[start]

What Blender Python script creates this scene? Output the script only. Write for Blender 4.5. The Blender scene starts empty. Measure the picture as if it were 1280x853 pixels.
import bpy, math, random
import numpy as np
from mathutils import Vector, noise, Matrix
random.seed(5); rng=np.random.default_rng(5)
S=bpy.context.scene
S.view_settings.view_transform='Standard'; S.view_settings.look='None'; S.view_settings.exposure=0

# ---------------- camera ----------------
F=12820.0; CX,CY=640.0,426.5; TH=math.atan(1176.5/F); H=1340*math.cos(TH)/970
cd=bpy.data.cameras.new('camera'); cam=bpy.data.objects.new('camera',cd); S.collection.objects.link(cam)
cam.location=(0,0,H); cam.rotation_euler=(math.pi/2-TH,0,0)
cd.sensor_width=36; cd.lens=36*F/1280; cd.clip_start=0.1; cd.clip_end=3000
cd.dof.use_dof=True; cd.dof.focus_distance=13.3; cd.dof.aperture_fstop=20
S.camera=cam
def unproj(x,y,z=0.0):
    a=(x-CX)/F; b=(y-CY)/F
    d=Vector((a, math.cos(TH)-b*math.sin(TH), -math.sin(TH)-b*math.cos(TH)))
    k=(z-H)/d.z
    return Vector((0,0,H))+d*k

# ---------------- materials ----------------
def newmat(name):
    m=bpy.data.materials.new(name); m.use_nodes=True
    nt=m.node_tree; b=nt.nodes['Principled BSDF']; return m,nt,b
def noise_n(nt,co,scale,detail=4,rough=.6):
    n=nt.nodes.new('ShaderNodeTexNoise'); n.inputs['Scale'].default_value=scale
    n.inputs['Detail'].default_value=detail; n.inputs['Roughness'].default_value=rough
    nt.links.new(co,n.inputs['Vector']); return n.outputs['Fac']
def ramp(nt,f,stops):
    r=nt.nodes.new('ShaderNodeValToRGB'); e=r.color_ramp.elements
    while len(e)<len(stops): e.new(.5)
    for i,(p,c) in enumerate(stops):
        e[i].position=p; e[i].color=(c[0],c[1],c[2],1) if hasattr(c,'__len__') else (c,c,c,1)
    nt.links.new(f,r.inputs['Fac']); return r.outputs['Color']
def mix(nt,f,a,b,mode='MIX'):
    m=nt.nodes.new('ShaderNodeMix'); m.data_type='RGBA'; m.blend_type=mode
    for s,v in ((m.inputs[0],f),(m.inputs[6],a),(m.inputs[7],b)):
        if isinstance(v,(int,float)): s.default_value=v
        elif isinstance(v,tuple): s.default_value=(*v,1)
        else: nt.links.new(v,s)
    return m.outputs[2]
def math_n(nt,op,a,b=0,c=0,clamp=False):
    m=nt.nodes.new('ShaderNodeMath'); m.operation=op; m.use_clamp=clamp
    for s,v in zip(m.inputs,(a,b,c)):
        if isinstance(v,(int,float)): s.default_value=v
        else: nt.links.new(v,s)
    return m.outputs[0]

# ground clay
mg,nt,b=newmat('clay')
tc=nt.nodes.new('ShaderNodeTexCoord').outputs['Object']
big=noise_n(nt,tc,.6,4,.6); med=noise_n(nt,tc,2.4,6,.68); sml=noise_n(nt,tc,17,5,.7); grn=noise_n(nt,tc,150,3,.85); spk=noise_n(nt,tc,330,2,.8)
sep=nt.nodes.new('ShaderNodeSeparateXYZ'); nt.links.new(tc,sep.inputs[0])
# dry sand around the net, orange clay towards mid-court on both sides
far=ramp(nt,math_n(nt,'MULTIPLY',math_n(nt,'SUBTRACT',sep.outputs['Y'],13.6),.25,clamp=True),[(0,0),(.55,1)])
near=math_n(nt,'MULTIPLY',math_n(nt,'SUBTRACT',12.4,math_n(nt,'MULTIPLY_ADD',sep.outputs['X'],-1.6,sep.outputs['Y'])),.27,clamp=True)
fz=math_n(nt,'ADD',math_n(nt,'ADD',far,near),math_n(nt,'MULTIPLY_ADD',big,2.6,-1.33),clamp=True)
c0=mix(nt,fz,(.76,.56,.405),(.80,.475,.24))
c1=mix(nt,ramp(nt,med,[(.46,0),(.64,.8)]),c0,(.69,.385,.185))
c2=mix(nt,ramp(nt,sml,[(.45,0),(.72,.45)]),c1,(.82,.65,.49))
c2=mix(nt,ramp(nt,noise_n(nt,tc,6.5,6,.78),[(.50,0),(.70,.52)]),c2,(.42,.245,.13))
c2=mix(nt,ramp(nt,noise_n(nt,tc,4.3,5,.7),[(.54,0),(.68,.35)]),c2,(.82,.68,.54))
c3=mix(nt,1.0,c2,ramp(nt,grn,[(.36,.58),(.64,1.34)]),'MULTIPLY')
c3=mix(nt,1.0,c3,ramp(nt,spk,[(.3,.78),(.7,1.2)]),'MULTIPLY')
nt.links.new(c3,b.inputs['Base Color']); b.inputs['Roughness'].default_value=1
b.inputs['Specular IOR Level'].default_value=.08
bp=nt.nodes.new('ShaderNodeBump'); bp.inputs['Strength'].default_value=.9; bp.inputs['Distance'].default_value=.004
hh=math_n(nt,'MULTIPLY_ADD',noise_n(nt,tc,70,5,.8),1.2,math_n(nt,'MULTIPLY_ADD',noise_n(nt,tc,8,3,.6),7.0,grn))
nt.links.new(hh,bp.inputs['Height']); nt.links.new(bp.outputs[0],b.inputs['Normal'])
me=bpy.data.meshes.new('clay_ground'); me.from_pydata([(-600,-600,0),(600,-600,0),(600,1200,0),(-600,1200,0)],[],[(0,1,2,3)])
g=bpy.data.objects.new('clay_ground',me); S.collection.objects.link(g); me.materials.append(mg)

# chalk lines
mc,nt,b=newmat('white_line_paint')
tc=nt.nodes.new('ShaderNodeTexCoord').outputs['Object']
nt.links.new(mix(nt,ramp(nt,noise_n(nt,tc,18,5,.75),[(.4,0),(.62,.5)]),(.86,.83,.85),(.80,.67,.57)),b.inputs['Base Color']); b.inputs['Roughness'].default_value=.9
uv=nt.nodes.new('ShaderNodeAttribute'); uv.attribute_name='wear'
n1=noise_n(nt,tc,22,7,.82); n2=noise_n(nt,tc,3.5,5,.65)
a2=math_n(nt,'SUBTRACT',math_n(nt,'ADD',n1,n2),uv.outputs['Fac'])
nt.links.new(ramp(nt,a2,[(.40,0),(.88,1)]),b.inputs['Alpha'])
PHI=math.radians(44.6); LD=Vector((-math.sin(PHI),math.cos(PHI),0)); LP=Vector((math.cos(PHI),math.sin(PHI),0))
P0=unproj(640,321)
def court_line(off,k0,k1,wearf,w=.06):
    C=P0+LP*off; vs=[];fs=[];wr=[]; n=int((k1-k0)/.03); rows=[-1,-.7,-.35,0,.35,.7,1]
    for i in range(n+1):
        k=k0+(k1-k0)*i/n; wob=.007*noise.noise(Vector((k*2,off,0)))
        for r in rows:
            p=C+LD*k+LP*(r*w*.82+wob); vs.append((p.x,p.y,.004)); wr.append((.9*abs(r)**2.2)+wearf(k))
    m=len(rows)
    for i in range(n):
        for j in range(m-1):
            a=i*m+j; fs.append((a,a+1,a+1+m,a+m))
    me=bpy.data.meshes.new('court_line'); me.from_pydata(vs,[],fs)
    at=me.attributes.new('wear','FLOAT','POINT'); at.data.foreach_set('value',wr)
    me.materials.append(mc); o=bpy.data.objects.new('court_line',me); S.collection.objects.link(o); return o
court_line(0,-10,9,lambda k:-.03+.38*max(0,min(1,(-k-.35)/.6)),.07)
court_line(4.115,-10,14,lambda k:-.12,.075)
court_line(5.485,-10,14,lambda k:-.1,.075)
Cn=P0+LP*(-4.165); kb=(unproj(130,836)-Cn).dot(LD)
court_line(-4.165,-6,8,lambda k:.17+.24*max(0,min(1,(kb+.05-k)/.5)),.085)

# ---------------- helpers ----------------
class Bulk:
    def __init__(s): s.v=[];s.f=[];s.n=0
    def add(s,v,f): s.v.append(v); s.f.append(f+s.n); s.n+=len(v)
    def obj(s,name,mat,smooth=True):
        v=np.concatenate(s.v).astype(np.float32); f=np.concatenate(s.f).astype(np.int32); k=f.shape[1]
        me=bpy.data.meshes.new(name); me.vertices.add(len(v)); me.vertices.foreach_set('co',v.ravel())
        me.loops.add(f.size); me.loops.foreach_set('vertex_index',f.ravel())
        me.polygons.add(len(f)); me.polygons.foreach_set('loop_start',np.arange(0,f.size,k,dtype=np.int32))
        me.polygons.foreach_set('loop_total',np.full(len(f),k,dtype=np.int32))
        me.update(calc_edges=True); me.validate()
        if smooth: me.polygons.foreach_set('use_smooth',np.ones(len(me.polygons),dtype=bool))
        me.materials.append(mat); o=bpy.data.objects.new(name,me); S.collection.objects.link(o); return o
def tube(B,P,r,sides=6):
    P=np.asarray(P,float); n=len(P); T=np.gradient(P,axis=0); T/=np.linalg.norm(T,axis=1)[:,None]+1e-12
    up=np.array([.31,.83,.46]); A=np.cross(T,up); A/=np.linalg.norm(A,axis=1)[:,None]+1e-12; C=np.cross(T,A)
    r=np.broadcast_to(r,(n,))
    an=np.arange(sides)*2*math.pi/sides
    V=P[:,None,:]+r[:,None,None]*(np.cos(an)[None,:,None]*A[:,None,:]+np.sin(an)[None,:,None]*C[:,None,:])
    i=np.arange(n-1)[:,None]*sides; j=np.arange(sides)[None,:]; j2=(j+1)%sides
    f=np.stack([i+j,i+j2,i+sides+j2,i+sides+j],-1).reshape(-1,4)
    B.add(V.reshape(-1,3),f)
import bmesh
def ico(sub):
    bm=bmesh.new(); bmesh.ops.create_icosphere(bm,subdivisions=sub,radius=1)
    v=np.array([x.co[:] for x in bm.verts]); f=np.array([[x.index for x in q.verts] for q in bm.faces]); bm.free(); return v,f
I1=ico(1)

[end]

▸ Work to be completed: Retype only the lines running from the top of the listing to the line that holds "return Vector((0,0,H))+d*k", both ends included.

▸ Answer to the task:
What Blender Python script creates this scene? Output the script only. Write for Blender 4.5. The Blender scene starts empty. Measure the picture as if it were 1280x853 pixels.
import bpy, math, random
import numpy as np
from mathutils import Vector, noise, Matrix
random.seed(5); rng=np.random.default_rng(5)
S=bpy.context.scene
S.view_settings.view_transform='Standard'; S.view_settings.look='None'; S.view_settings.exposure=0

# ---------------- camera ----------------
F=12820.0; CX,CY=640.0,426.5; TH=math.atan(1176.5/F); H=1340*math.cos(TH)/970
cd=bpy.data.cameras.new('camera'); cam=bpy.data.objects.new('camera',cd); S.collection.objects.link(cam)
cam.location=(0,0,H); cam.rotation_euler=(math.pi/2-TH,0,0)
cd.sensor_width=36; cd.lens=36*F/1280; cd.clip_start=0.1; cd.clip_end=3000
cd.dof.use_dof=True; cd.dof.focus_distance=13.3; cd.dof.aperture_fstop=20
S.camera=cam
def unproj(x,y,z=0.0):
    a=(x-CX)/F; b=(y-CY)/F
    d=Vector((a, math.cos(TH)-b*math.sin(TH), -math.sin(TH)-b*math.cos(TH)))
    k=(z-H)/d.z
    return Vector((0,0,H))+d*k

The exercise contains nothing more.